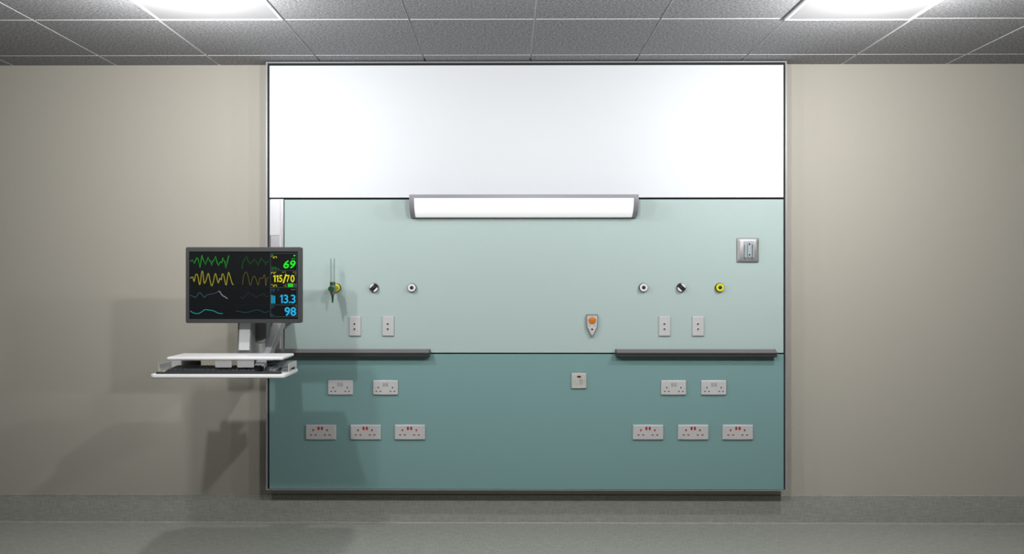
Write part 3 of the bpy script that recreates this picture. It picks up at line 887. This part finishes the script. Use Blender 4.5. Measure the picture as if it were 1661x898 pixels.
ticks([(926, 484, 970, 502, 5), (926, 508, 970, 517, 5), (990, 484, 1010, 504, 2), (926, 652, 956, 662, 3), (926, 666, 960, 676, 4), (926, 732, 944, 740, 2), (926, 744, 958, 756, 4)], (34, 88, 118), 'dim_blue')
ticks([(1132, 176, 1172, 190, 4)], (36, 168, 46), 'mid_green')
hp = []
for k in range(24):
    a = 2*PI*k/24
    hp.append(sp(1161+9.5*(math.sin(a)**3)*1.1, 151-9.0*(13*math.cos(a)-5*math.cos(2*a)-2*math.cos(3*a)-math.cos(4*a))/15))
o = flat('heart_symbol', [hp], em('green', (42, 236, 46))); o['label'] = 'green heart symbol'
o = flat('level_block', rects([(1093, 430, 1147, 466)]), em('battery_green', (44, 206, 50))); o['label'] = 'green level block'
o = flat('level_block', rects([(1149, 430, 1182, 466)]), em('battery_grey', (74, 72, 76))); o['label'] = 'grey level block'
o = flat('bar_symbol', rects([(926, 546, 943, 632), (945, 556, 953, 632), (955, 552, 968, 632)]), em('bar_blue', (38, 140, 172))); o['label'] = 'blue bar symbol'

# ------------------------------------------------------------------ light
def lamp(name, loc, watt, r=.035, col=(1, 1, 1)):
    l = bpy.data.lights.new(name, 'POINT'); l.energy = watt; l.shadow_soft_size = r; l.color = col
    o = bpy.data.objects.new(name, l); COL.objects.link(o); o.location = loc
    return o
lamp('ceiling_lamp', (-1.37, -1.25, 2.42), 33); lamp('ceiling_lamp', (1.63, -1.25, 2.42), 35)
lamp('ceiling_lamp', (-1.56, -2.25, 2.30), 42); lamp('ceiling_lamp', (.18, -2.25, 2.33), 48)
lamp('ceiling_lamp', (1.75, -2.28, 2.33), 44)

w = bpy.data.worlds.new('world'); sc.world = w; w.use_nodes = True
w.node_tree.nodes['Background'].inputs[0].default_value = (0, 0, 0, 1)
w.node_tree.nodes['Background'].inputs[1].default_value = 0

sc.view_settings.view_transform = 'Standard'; sc.view_settings.look = 'None'
sc.view_settings.exposure = 0; sc.view_settings.gamma = 1; sc.view_settings.use_curve_mapping = False
sc.cycles.caustics_reflective = False; sc.cycles.caustics_refractive = False
sc.cycles.sample_clamp_indirect = 8
sc.cycles.max_bounces = 6; sc.cycles.diffuse_bounces = 1
sc.cycles.use_denoising = True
────
WORK INSTRUCTIONS — Give the data above again in full and unchanged, skipping the pictures.

TASK RESPONSE —
Write part 3 of the bpy script that recreates this picture. It picks up at line 887. This part finishes the script. Use Blender 4.5. Measure the picture as if it were 1661x898 pixels.
ticks([(926, 484, 970, 502, 5), (926, 508, 970, 517, 5), (990, 484, 1010, 504, 2), (926, 652, 956, 662, 3), (926, 666, 960, 676, 4), (926, 732, 944, 740, 2), (926, 744, 958, 756, 4)], (34, 88, 118), 'dim_blue')
ticks([(1132, 176, 1172, 190, 4)], (36, 168, 46), 'mid_green')
hp = []
for k in range(24):
    a = 2*PI*k/24
    hp.append(sp(1161+9.5*(math.sin(a)**3)*1.1, 151-9.0*(13*math.cos(a)-5*math.cos(2*a)-2*math.cos(3*a)-math.cos(4*a))/15))
o = flat('heart_symbol', [hp], em('green', (42, 236, 46))); o['label'] = 'green heart symbol'
o = flat('level_block', rects([(1093, 430, 1147, 466)]), em('battery_green', (44, 206, 50))); o['label'] = 'green level block'
o = flat('level_block', rects([(1149, 430, 1182, 466)]), em('battery_grey', (74, 72, 76))); o['label'] = 'grey level block'
o = flat('bar_symbol', rects([(926, 546, 943, 632), (945, 556, 953, 632), (955, 552, 968, 632)]), em('bar_blue', (38, 140, 172))); o['label'] = 'blue bar symbol'

# ------------------------------------------------------------------ light
def lamp(name, loc, watt, r=.035, col=(1, 1, 1)):
    l = bpy.data.lights.new(name, 'POINT'); l.energy = watt; l.shadow_soft_size = r; l.color = col
    o = bpy.data.objects.new(name, l); COL.objects.link(o); o.location = loc
    return o
lamp('ceiling_lamp', (-1.37, -1.25, 2.42), 33); lamp('ceiling_lamp', (1.63, -1.25, 2.42), 35)
lamp('ceiling_lamp', (-1.56, -2.25, 2.30), 42); lamp('ceiling_lamp', (.18, -2.25, 2.33), 48)
lamp('ceiling_lamp', (1.75, -2.28, 2.33), 44)

w = bpy.data.worlds.new('world'); sc.world = w; w.use_nodes = True
w.node_tree.nodes['Background'].inputs[0].default_value = (0, 0, 0, 1)
w.node_tree.nodes['Background'].inputs[1].default_value = 0

sc.view_settings.view_transform = 'Standard'; sc.view_settings.look = 'None'
sc.view_settings.exposure = 0; sc.view_settings.gamma = 1; sc.view_settings.use_curve_mapping = False
sc.cycles.caustics_reflective = False; sc.cycles.caustics_refractive = False
sc.cycles.sample_clamp_indirect = 8
sc.cycles.max_bounces = 6; sc.cycles.diffuse_bounces = 1
sc.cycles.use_denoising = True